**What needs to be done**: Repeat, exactly and only, the lines from the beginning of the data through the line with "PI = math.pi". Pictures are left out.

**Available data**:
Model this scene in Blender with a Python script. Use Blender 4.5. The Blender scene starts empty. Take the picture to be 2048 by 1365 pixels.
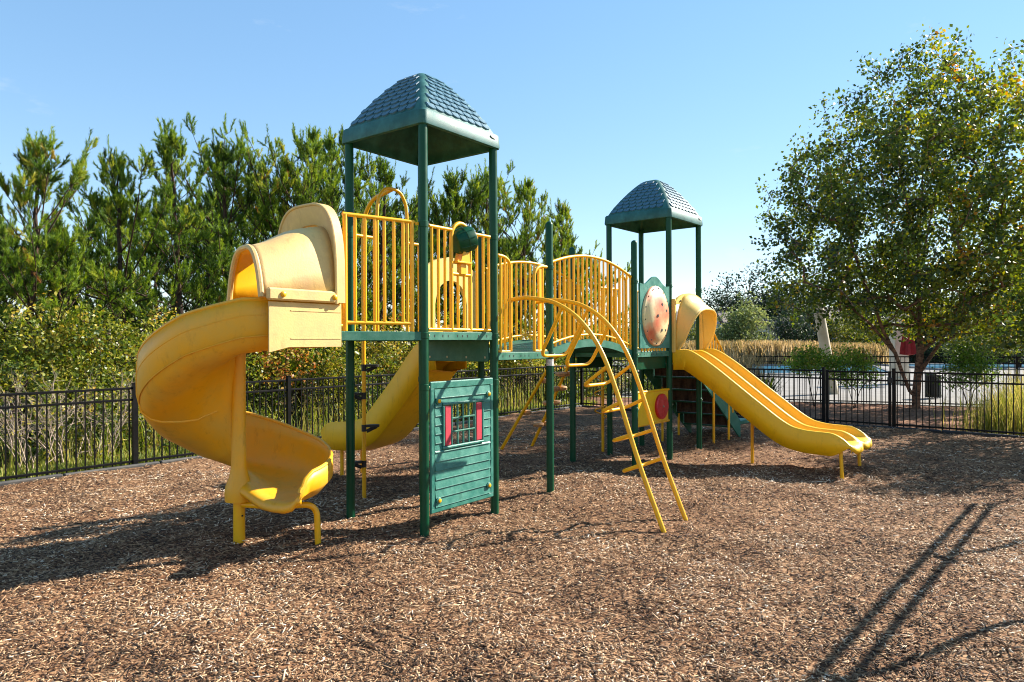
import bpy, math, random
import numpy as np
from mathutils import Vector, Matrix
random.seed(7)
RNG = np.random.default_rng(11)
scene = bpy.context.scene
COL = scene.collection
PI = math.pi

# ------------------------------------------------------------------ camera, sky, sun, exposure
cam_data = bpy.data.cameras.new('camera')
cam_data.sensor_width = 36.0
cam_data.lens = 36.0 * 1385.6 / 2048.0
cam_data.shift_y = 2.86 / 2048.0
cam_data.clip_start = 0.05
cam_data.clip_end = 2000.0
camera = bpy.data.objects.new('camera', cam_data)
camera.matrix_world = Matrix.Translation((0, 0, 1.83)) @ Matrix.Rotation(PI / 2, 4, 'X') @ Matrix.Rotation(-0.0045, 4, 'Z')
COL.objects.link(camera)
scene.camera = camera

SUN_AZ = math.radians(26.0)      # angle from +X towards +Y
SUN_EL = math.radians(34.0)
sun_dir = Vector((math.cos(SUN_EL) * math.cos(SUN_AZ), math.cos(SUN_EL) * math.sin(SUN_AZ), math.sin(SUN_EL)))

world = bpy.data.worlds.new('World')
scene.world = world
world.use_nodes = True
wn = world.node_tree
for n in list(wn.nodes):
    wn.nodes.remove(n)
sky = wn.nodes.new('ShaderNodeTexSky')
sky.sky_type = 'NISHITA'
sky.sun_disc = False
sky.sun_elevation = SUN_EL
sky.sun_rotation = math.radians(90) - SUN_AZ
sky.altitude = 100.0
sky.air_density = 1.0
sky.dust_density = 0.0
sky.ozone_density = 2.7
tc = wn.nodes.new('ShaderNodeTexCoord')
mp = wn.nodes.new('ShaderNodeMapping')
mp.inputs['Scale'].default_value = (2.2, 2.2, 7.0)
cn = wn.nodes.new('ShaderNodeTexNoise')
cn.inputs['Scale'].default_value = 2.6
cn.inputs['Detail'].default_value = 8.0
cn.inputs['Roughness'].default_value = 0.62
cr = wn.nodes.new('ShaderNodeValToRGB')
cr.color_ramp.elements[0].position = 0.62
cr.color_ramp.elements[0].color = (0, 0, 0, 1)
cr.color_ramp.elements[1].position = 0.80
cr.color_ramp.elements[1].color = (0.3, 0.3, 0.3, 1)
cmx = wn.nodes.new('ShaderNodeMixRGB')
cmx.inputs['Color2'].default_value = (3.6, 3.75, 3.9, 1)
bg = wn.nodes.new('ShaderNodeBackground')
bg.inputs['Strength'].default_value = 0.108
wo = wn.nodes.new('ShaderNodeOutputWorld')
wn.links.new(tc.outputs['Generated'], mp.inputs['Vector'])
wn.links.new(mp.outputs['Vector'], cn.inputs['Vector'])
wn.links.new(cn.outputs['Fac'], cr.inputs['Fac'])
wn.links.new(cr.outputs['Color'], cmx.inputs['Fac'])
hsv = wn.nodes.new('ShaderNodeHueSaturation')
hsv.inputs['Saturation'].default_value = 1.48
hsv.inputs['Value'].default_value = 1.58
sgm = wn.nodes.new('ShaderNodeGamma')       # even out the sky as the photograph's processing does
sgm.inputs['Gamma'].default_value = 0.55
wn.links.new(sky.outputs['Color'], sgm.inputs['Color'])
wn.links.new(sgm.outputs['Color'], hsv.inputs['Color'])
wn.links.new(hsv.outputs['Color'], cmx.inputs['Color1'])
wn.links.new(cmx.outputs['Color'], bg.inputs['Color'])
wn.links.new(bg.outputs['Background'], wo.inputs['Surface'])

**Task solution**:
Model this scene in Blender with a Python script. Use Blender 4.5. The Blender scene starts empty. Take the picture to be 2048 by 1365 pixels.
import bpy, math, random
import numpy as np
from mathutils import Vector, Matrix
random.seed(7)
RNG = np.random.default_rng(11)
scene = bpy.context.scene
COL = scene.collection
PI = math.pi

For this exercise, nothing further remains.